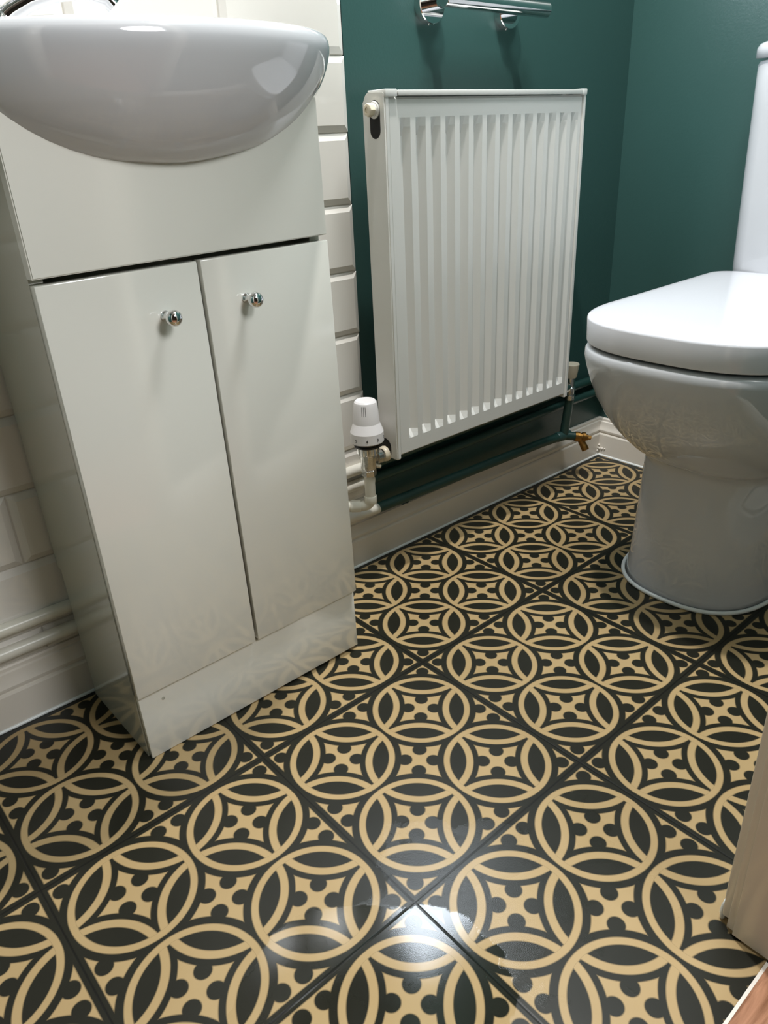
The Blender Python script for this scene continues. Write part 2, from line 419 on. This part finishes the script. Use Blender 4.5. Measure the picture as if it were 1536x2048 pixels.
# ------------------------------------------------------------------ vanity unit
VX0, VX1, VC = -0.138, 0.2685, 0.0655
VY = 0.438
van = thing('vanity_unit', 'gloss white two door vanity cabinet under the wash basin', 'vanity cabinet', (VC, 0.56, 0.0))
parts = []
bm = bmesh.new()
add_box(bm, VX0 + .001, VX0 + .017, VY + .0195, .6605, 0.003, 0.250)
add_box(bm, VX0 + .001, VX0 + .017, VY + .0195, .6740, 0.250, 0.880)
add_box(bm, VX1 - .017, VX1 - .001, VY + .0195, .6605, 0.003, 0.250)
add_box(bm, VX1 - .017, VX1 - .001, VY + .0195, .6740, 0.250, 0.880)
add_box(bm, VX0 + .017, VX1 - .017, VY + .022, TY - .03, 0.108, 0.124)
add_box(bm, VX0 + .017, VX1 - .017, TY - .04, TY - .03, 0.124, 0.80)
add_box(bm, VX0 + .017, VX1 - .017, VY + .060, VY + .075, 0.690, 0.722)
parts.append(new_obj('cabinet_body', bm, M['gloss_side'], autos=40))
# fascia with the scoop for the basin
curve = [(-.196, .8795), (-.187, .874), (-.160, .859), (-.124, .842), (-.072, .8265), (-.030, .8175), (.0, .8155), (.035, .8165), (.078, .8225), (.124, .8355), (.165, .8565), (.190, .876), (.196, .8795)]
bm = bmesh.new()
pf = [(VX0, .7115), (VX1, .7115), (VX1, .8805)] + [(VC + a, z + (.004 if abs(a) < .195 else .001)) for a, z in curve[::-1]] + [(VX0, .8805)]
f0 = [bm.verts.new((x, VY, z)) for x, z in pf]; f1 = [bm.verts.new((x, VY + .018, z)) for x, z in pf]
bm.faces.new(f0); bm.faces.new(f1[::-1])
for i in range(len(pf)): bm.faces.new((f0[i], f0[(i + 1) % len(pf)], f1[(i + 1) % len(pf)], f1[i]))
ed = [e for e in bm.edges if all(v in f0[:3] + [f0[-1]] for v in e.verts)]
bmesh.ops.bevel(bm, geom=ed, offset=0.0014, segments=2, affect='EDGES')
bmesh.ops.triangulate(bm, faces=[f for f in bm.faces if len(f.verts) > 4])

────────

**Written exercise:** Omit the pictures, and quote the material above exactly as given.

**Task result:**
The Blender Python script for this scene continues. Write part 2, from line 419 on. This part finishes the script. Use Blender 4.5. Measure the picture as if it were 1536x2048 pixels.
# ------------------------------------------------------------------ vanity unit
VX0, VX1, VC = -0.138, 0.2685, 0.0655
VY = 0.438
van = thing('vanity_unit', 'gloss white two door vanity cabinet under the wash basin', 'vanity cabinet', (VC, 0.56, 0.0))
parts = []
bm = bmesh.new()
add_box(bm, VX0 + .001, VX0 + .017, VY + .0195, .6605, 0.003, 0.250)
add_box(bm, VX0 + .001, VX0 + .017, VY + .0195, .6740, 0.250, 0.880)
add_box(bm, VX1 - .017, VX1 - .001, VY + .0195, .6605, 0.003, 0.250)
add_box(bm, VX1 - .017, VX1 - .001, VY + .0195, .6740, 0.250, 0.880)
add_box(bm, VX0 + .017, VX1 - .017, VY + .022, TY - .03, 0.108, 0.124)
add_box(bm, VX0 + .017, VX1 - .017, TY - .04, TY - .03, 0.124, 0.80)
add_box(bm, VX0 + .017, VX1 - .017, VY + .060, VY + .075, 0.690, 0.722)
parts.append(new_obj('cabinet_body', bm, M['gloss_side'], autos=40))
# fascia with the scoop for the basin
curve = [(-.196, .8795), (-.187, .874), (-.160, .859), (-.124, .842), (-.072, .8265), (-.030, .8175), (.0, .8155), (.035, .8165), (.078, .8225), (.124, .8355), (.165, .8565), (.190, .876), (.196, .8795)]
bm = bmesh.new()
pf = [(VX0, .7115), (VX1, .7115), (VX1, .8805)] + [(VC + a, z + (.004 if abs(a) < .195 else .001)) for a, z in curve[::-1]] + [(VX0, .8805)]
f0 = [bm.verts.new((x, VY, z)) for x, z in pf]; f1 = [bm.verts.new((x, VY + .018, z)) for x, z in pf]
bm.faces.new(f0); bm.faces.new(f1[::-1])
for i in range(len(pf)): bm.faces.new((f0[i], f0[(i + 1) % len(pf)], f1[(i + 1) % len(pf)], f1[i]))
ed = [e for e in bm.edges if all(v in f0[:3] + [f0[-1]] for v in e.verts)]
bmesh.ops.bevel(bm, geom=ed, offset=0.0014, segments=2, affect='EDGES')
bmesh.ops.triangulate(bm, faces=[f for f in bm.faces if len(f.verts) > 4])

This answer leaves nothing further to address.